Spokespeople for sheriff’s department employees had strong words for the disgraced former sheriff and undersheriff.

“You had, in this case, managers who decided to cross the line,” Association for Los Angeles Deputy Sheriffs President George Hofstetter told the LA Daily News. “It tarnished everything. It makes everybody look bad.”

Hoffstetter, as president of the association, represents rank-and-file deputies.

Brian Moriguchi, president of the Professional Peace Officers Association, representing department managers, had more to say about the “embarrassment” of the trial.

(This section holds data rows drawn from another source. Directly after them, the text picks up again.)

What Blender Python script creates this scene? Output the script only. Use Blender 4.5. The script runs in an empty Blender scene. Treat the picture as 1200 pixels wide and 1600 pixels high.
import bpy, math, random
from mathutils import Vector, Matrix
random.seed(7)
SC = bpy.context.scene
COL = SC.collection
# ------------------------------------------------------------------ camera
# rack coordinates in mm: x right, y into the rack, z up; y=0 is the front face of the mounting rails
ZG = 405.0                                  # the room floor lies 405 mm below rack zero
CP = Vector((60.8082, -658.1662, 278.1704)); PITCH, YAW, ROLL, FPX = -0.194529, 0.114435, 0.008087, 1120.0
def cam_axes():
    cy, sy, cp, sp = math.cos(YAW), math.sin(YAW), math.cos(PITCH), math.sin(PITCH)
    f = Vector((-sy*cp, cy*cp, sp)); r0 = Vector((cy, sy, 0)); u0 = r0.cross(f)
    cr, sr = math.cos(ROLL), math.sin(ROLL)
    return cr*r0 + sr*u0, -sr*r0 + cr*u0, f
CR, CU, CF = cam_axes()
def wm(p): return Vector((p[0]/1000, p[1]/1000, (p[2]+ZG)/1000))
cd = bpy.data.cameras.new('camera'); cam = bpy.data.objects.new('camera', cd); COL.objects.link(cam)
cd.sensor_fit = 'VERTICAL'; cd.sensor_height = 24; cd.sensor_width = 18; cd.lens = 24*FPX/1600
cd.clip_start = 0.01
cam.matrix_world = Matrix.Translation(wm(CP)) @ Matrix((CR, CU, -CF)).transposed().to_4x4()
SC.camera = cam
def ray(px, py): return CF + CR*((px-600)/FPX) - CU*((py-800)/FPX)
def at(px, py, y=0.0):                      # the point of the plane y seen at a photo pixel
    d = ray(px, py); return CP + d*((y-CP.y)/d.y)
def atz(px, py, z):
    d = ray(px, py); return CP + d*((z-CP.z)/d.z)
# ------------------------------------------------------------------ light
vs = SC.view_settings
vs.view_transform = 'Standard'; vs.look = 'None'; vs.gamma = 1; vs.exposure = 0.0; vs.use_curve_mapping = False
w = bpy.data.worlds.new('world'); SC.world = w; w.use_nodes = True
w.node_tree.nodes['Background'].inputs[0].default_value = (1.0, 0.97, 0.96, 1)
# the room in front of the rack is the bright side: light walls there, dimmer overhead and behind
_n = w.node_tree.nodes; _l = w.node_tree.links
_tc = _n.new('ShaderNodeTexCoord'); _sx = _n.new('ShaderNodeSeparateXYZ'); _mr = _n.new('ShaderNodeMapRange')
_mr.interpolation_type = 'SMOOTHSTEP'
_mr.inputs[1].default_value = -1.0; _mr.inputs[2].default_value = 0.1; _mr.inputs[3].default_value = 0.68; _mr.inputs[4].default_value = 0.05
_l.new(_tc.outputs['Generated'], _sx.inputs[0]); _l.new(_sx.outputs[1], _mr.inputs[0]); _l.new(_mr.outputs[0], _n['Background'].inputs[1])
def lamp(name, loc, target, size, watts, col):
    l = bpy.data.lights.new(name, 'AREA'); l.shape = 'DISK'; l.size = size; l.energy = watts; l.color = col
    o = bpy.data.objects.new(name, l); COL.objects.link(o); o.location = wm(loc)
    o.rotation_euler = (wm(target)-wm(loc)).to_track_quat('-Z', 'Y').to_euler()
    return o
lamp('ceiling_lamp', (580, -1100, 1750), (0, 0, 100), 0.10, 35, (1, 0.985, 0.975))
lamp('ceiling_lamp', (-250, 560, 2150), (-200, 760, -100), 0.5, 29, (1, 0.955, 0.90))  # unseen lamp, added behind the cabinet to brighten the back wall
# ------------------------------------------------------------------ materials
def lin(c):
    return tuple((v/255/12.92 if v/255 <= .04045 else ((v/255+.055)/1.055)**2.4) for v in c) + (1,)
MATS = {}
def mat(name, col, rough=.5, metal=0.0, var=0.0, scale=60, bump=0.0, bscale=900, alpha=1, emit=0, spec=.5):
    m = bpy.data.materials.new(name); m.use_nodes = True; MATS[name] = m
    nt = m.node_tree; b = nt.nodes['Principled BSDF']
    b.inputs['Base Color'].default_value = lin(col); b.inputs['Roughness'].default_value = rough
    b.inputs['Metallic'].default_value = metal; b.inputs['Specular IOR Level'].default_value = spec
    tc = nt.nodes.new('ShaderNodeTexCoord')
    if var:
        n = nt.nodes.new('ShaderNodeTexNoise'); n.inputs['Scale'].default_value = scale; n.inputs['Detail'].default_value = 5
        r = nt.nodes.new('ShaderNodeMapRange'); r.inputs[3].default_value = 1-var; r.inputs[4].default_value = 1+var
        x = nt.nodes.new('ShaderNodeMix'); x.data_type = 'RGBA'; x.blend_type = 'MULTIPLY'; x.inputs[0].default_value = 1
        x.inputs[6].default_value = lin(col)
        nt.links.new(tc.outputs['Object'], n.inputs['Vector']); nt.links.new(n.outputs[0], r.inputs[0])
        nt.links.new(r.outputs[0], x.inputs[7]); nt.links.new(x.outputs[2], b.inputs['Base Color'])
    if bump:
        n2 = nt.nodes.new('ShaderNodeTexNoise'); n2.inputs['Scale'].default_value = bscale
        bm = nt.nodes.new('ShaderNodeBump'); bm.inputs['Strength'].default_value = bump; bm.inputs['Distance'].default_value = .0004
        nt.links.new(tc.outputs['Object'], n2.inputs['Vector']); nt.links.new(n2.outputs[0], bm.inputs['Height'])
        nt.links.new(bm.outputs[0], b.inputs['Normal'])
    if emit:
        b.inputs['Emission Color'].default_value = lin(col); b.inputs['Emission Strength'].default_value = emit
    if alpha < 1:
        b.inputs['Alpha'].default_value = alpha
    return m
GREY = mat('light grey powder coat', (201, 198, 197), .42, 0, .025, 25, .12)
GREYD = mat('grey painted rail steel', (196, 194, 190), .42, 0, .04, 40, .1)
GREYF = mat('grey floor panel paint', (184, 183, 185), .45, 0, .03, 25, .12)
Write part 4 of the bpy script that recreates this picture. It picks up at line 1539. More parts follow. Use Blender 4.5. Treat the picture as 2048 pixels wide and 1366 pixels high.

Speaking to the Daily News, Moriguchi spoke of a gulf between those who still support Tanaka and those who do not.

“There are strong feelings on both sides in regards to Tanaka himself,” Moriguchi said. “Many of the employees benefited from Tanaka’s style of leadership and many others were hurt by his style of leadership, and so there’s a very strong divide in the Sheriff’s Department as to whether this is a good thing or a bad thing for Paul Tanaka himself.”

According to the LA Times, Tanaka’s style was “running the department’s day-to-day operations with an iron hand.” This assessment seems in line with Tanaka’s statements to The Malibu Times in October 2013 during his bid to replace Baca as LA County Sheriff. Tanaka argued for stronger use of force in local jails.

“There’s a policy … that’s very restrictive on their ability to handle situations that might require hands-on in a lawful manner,” Tanaka said at the time. “Deputies will tell you that their ability to maintain safety and security not only of themselves but of the inmates has been hindered.”

Earlier that fall, a report by a blue-ribbon commission determined that Tanaka “failed to uphold the department’s goals and values” — an assessment Tanaka harshly criticized. 

“That [report] was by a blue ribbon commission, none of whom have ever worked inside of a jail,” he told The Malibu Times in 2013.

“If you go back and read all the testimony, you’ll see that if you did not like Paul Tanaka, you went in there and you made all these allegations,” he said. “You never got questioned on your credibility, or your sources, or whether or not you were telling the truth.”

Jurors did not seem to buy Tanaka’s defense that he was not in the loop of corruption. Tanaka argued that Baca sent commands directly down without consulting his undersheriff. However, call logs presented at the trial swayed the jury that Tanaka was in the know and part of the conspiracy.

“Mr. Tanaka’s own words were that the undersheriff ran the department day-to-day and that the sheriff was the face of the department,” juror Mark Nolan told ABC 7 News.